Jumat, 26 Maret 2010

Afrika Mengenang Zaman Perbudakan


Kongres Nasional Senegal, Selasa (23/3.2010) lalu, menyetujui rancangan undang-undang. Isinya menegaskan, perbudakan dan perdagangan budak adalah kejahatan. RUU tidak menuntut ganti rugi, tapi hanya untuk mengenang kepahitan para budak belian.
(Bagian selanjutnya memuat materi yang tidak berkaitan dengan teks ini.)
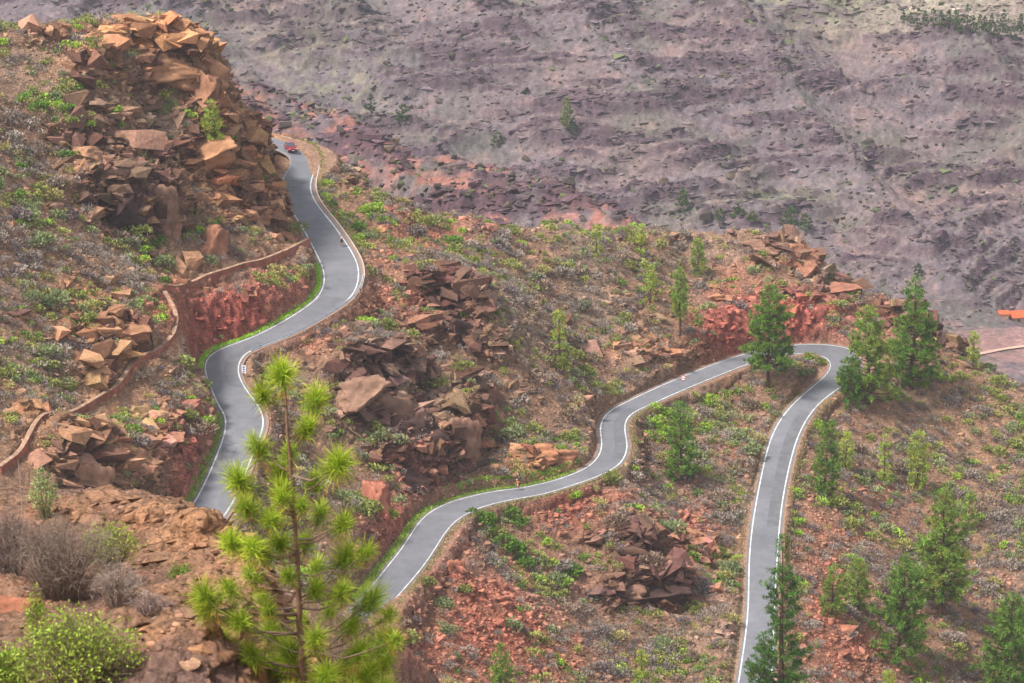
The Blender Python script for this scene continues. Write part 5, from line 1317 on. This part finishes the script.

Pengesahan terjadi beberapa hari menjelang HUT ke-50 kemerdekaan negara itu yang jatuh pada 4 April.

Pulau Goree, terletak tidak jauh dari Dakar, dijuluki sebagai ”rumah para budak”. Pulau ini menjadi salah satu saksi bisu kejahatan kemanusiaan di masa silam di Afrika Barat. Gelombang pertama pengiriman jutaan budak Afrika ke Amerika Serikat melalui Samudra Atlantik berasal dari negara-negara di Afrika Barat.

RUU itu akan menjadi tonggak hukum pertama di benua, yang dengan tegas menyatakan perbudakan dan perdagangan budak adalah kejahatan kemanusiaan.

Juru bicara Departemen Kehakiman Senegal, Cheikh Bamba Niang, mengatakan, RUU tidak mengantisipasi tuntutan-tuntutan atas ganti rugi berupa sejumlah uang, atau menurut terminologi UU disebut sebagai kompensasi finansial.

Kampanye menuntut kompensasi sering muncul di daratan Afrika, atau warga keturunan Afrika di Amerika Serikat. Bahkan, muncul perdebatan kontroversial menyangkut ”siapa yang akan membayar” dan ”akan dibayarkan kepada siapa”.

Para pengkritik sering mengatakan, banyak pihak di Afrika yang justru sering melakukan perbudakan dan bersekongkol dengan para pedagang budak demi uang. Lahirnya RUU, yang segera menjadi UU, adalah sebuah peraturan untuk mengenang (memorial law) perbudakan.